▸ **Exercise requirements**:
What follows is a listing; give it again exactly, in its entirety.

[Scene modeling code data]
__________

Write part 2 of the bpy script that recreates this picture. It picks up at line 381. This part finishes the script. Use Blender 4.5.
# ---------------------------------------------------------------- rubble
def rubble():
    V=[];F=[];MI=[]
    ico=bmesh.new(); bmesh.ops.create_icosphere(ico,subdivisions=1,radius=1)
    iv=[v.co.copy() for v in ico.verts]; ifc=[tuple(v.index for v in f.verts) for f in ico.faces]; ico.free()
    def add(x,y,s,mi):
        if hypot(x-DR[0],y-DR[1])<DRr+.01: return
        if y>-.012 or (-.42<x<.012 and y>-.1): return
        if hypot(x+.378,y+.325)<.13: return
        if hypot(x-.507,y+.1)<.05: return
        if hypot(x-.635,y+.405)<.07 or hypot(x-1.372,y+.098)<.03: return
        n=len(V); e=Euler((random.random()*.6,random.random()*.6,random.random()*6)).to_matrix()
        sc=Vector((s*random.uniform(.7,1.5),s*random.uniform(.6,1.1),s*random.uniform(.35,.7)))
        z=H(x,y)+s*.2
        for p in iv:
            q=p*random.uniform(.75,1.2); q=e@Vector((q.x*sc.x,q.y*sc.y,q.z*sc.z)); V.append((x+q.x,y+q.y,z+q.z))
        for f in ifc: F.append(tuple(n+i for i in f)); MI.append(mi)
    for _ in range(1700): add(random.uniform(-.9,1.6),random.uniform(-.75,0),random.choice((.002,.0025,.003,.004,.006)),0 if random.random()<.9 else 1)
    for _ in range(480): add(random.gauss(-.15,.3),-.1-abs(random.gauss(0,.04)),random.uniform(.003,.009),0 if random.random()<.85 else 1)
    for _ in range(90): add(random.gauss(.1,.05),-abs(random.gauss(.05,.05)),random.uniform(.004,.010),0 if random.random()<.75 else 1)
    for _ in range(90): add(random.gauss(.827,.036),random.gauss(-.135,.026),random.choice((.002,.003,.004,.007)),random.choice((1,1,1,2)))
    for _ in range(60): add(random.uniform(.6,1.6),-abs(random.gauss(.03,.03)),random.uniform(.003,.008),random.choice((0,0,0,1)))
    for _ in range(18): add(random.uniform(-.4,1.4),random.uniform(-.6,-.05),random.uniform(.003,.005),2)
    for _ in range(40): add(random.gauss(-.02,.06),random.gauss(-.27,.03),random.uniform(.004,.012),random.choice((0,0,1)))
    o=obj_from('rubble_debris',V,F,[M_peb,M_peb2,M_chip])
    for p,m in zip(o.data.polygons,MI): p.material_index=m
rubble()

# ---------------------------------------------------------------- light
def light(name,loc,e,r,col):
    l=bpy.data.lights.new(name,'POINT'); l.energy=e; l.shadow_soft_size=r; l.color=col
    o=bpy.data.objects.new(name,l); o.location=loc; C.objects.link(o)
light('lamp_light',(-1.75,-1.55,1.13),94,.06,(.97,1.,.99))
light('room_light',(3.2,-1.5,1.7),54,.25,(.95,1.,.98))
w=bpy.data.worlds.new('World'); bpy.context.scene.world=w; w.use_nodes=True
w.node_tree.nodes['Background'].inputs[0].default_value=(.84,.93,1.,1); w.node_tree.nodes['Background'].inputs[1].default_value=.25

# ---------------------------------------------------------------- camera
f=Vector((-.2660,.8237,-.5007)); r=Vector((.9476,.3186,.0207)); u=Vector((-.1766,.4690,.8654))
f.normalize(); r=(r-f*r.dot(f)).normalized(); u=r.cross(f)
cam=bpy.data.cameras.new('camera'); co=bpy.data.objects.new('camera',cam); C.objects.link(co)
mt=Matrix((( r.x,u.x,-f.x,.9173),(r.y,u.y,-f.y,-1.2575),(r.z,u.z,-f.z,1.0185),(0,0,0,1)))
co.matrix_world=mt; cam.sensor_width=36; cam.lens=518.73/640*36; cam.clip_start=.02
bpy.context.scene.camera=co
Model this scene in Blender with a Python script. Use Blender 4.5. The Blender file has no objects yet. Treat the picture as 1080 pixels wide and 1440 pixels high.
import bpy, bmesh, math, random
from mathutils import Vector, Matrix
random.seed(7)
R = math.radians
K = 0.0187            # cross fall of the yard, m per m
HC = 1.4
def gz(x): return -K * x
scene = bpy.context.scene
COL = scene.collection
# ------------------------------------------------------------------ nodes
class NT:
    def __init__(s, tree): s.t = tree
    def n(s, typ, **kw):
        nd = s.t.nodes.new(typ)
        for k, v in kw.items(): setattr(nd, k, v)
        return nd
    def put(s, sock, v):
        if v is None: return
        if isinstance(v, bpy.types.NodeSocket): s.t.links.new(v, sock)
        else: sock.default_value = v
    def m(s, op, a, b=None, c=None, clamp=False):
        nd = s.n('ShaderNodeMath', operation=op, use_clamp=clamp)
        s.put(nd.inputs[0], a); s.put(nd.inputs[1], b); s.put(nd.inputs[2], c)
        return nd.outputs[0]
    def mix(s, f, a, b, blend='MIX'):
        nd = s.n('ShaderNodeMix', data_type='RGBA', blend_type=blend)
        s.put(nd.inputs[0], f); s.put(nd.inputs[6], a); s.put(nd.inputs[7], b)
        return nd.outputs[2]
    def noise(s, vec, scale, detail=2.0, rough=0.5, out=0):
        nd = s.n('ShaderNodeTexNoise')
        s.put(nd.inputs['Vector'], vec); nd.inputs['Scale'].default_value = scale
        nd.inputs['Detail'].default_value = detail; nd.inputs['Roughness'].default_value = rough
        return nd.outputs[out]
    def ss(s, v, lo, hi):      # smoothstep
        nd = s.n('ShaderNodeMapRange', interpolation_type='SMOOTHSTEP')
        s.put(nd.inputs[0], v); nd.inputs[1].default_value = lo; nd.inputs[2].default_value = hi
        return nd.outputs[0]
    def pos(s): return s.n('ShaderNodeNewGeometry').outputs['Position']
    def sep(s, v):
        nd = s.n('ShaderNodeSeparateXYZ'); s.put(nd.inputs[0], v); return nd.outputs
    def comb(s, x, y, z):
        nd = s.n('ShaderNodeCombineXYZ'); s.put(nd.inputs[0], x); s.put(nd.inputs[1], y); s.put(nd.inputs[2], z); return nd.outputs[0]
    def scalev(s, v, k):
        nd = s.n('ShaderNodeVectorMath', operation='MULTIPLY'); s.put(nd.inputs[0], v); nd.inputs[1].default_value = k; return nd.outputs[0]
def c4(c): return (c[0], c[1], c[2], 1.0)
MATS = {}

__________

▸ **Answer to this task**:
Write part 2 of the bpy script that recreates this picture. It picks up at line 381. This part finishes the script. Use Blender 4.5.
# ---------------------------------------------------------------- rubble
def rubble():
    V=[];F=[];MI=[]
    ico=bmesh.new(); bmesh.ops.create_icosphere(ico,subdivisions=1,radius=1)
    iv=[v.co.copy() for v in ico.verts]; ifc=[tuple(v.index for v in f.verts) for f in ico.faces]; ico.free()
    def add(x,y,s,mi):
        if hypot(x-DR[0],y-DR[1])<DRr+.01: return
        if y>-.012 or (-.42<x<.012 and y>-.1): return
        if hypot(x+.378,y+.325)<.13: return
        if hypot(x-.507,y+.1)<.05: return
        if hypot(x-.635,y+.405)<.07 or hypot(x-1.372,y+.098)<.03: return
        n=len(V); e=Euler((random.random()*.6,random.random()*.6,random.random()*6)).to_matrix()
        sc=Vector((s*random.uniform(.7,1.5),s*random.uniform(.6,1.1),s*random.uniform(.35,.7)))
        z=H(x,y)+s*.2
        for p in iv:
            q=p*random.uniform(.75,1.2); q=e@Vector((q.x*sc.x,q.y*sc.y,q.z*sc.z)); V.append((x+q.x,y+q.y,z+q.z))
        for f in ifc: F.append(tuple(n+i for i in f)); MI.append(mi)
    for _ in range(1700): add(random.uniform(-.9,1.6),random.uniform(-.75,0),random.choice((.002,.0025,.003,.004,.006)),0 if random.random()<.9 else 1)
    for _ in range(480): add(random.gauss(-.15,.3),-.1-abs(random.gauss(0,.04)),random.uniform(.003,.009),0 if random.random()<.85 else 1)
    for _ in range(90): add(random.gauss(.1,.05),-abs(random.gauss(.05,.05)),random.uniform(.004,.010),0 if random.random()<.75 else 1)
    for _ in range(90): add(random.gauss(.827,.036),random.gauss(-.135,.026),random.choice((.002,.003,.004,.007)),random.choice((1,1,1,2)))
    for _ in range(60): add(random.uniform(.6,1.6),-abs(random.gauss(.03,.03)),random.uniform(.003,.008),random.choice((0,0,0,1)))
    for _ in range(18): add(random.uniform(-.4,1.4),random.uniform(-.6,-.05),random.uniform(.003,.005),2)
    for _ in range(40): add(random.gauss(-.02,.06),random.gauss(-.27,.03),random.uniform(.004,.012),random.choice((0,0,1)))
    o=obj_from('rubble_debris',V,F,[M_peb,M_peb2,M_chip])
    for p,m in zip(o.data.polygons,MI): p.material_index=m
rubble()

# ---------------------------------------------------------------- light
def light(name,loc,e,r,col):
    l=bpy.data.lights.new(name,'POINT'); l.energy=e; l.shadow_soft_size=r; l.color=col
    o=bpy.data.objects.new(name,l); o.location=loc; C.objects.link(o)
light('lamp_light',(-1.75,-1.55,1.13),94,.06,(.97,1.,.99))
light('room_light',(3.2,-1.5,1.7),54,.25,(.95,1.,.98))
w=bpy.data.worlds.new('World'); bpy.context.scene.world=w; w.use_nodes=True
w.node_tree.nodes['Background'].inputs[0].default_value=(.84,.93,1.,1); w.node_tree.nodes['Background'].inputs[1].default_value=.25

# ---------------------------------------------------------------- camera
f=Vector((-.2660,.8237,-.5007)); r=Vector((.9476,.3186,.0207)); u=Vector((-.1766,.4690,.8654))
f.normalize(); r=(r-f*r.dot(f)).normalized(); u=r.cross(f)
cam=bpy.data.cameras.new('camera'); co=bpy.data.objects.new('camera',cam); C.objects.link(co)
mt=Matrix((( r.x,u.x,-f.x,.9173),(r.y,u.y,-f.y,-1.2575),(r.z,u.z,-f.z,1.0185),(0,0,0,1)))
co.matrix_world=mt; cam.sensor_width=36; cam.lens=518.73/640*36; cam.clip_start=.02
bpy.context.scene.camera=co
Model this scene in Blender with a Python script. Use Blender 4.5. The Blender file has no objects yet. Treat the picture as 1080 pixels wide and 1440 pixels high.
import bpy, bmesh, math, random
from mathutils import Vector, Matrix
random.seed(7)
R = math.radians
K = 0.0187            # cross fall of the yard, m per m
HC = 1.4
def gz(x): return -K * x
scene = bpy.context.scene
COL = scene.collection
# ------------------------------------------------------------------ nodes
class NT:
    def __init__(s, tree): s.t = tree
    def n(s, typ, **kw):
        nd = s.t.nodes.new(typ)
        for k, v in kw.items(): setattr(nd, k, v)
        return nd
    def put(s, sock, v):
        if v is None: return
        if isinstance(v, bpy.types.NodeSocket): s.t.links.new(v, sock)
        else: sock.default_value = v
    def m(s, op, a, b=None, c=None, clamp=False):
        nd = s.n('ShaderNodeMath', operation=op, use_clamp=clamp)
        s.put(nd.inputs[0], a); s.put(nd.inputs[1], b); s.put(nd.inputs[2], c)
        return nd.outputs[0]
    def mix(s, f, a, b, blend='MIX'):
        nd = s.n('ShaderNodeMix', data_type='RGBA', blend_type=blend)
        s.put(nd.inputs[0], f); s.put(nd.inputs[6], a); s.put(nd.inputs[7], b)
        return nd.outputs[2]
    def noise(s, vec, scale, detail=2.0, rough=0.5, out=0):
        nd = s.n('ShaderNodeTexNoise')
        s.put(nd.inputs['Vector'], vec); nd.inputs['Scale'].default_value = scale
        nd.inputs['Detail'].default_value = detail; nd.inputs['Roughness'].default_value = rough
        return nd.outputs[out]
    def ss(s, v, lo, hi):      # smoothstep
        nd = s.n('ShaderNodeMapRange', interpolation_type='SMOOTHSTEP')
        s.put(nd.inputs[0], v); nd.inputs[1].default_value = lo; nd.inputs[2].default_value = hi
        return nd.outputs[0]
    def pos(s): return s.n('ShaderNodeNewGeometry').outputs['Position']
    def sep(s, v):
        nd = s.n('ShaderNodeSeparateXYZ'); s.put(nd.inputs[0], v); return nd.outputs
    def comb(s, x, y, z):
        nd = s.n('ShaderNodeCombineXYZ'); s.put(nd.inputs[0], x); s.put(nd.inputs[1], y); s.put(nd.inputs[2], z); return nd.outputs[0]
    def scalev(s, v, k):
        nd = s.n('ShaderNodeVectorMath', operation='MULTIPLY'); s.put(nd.inputs[0], v); nd.inputs[1].default_value = k; return nd.outputs[0]
def c4(c): return (c[0], c[1], c[2], 1.0)
MATS = {}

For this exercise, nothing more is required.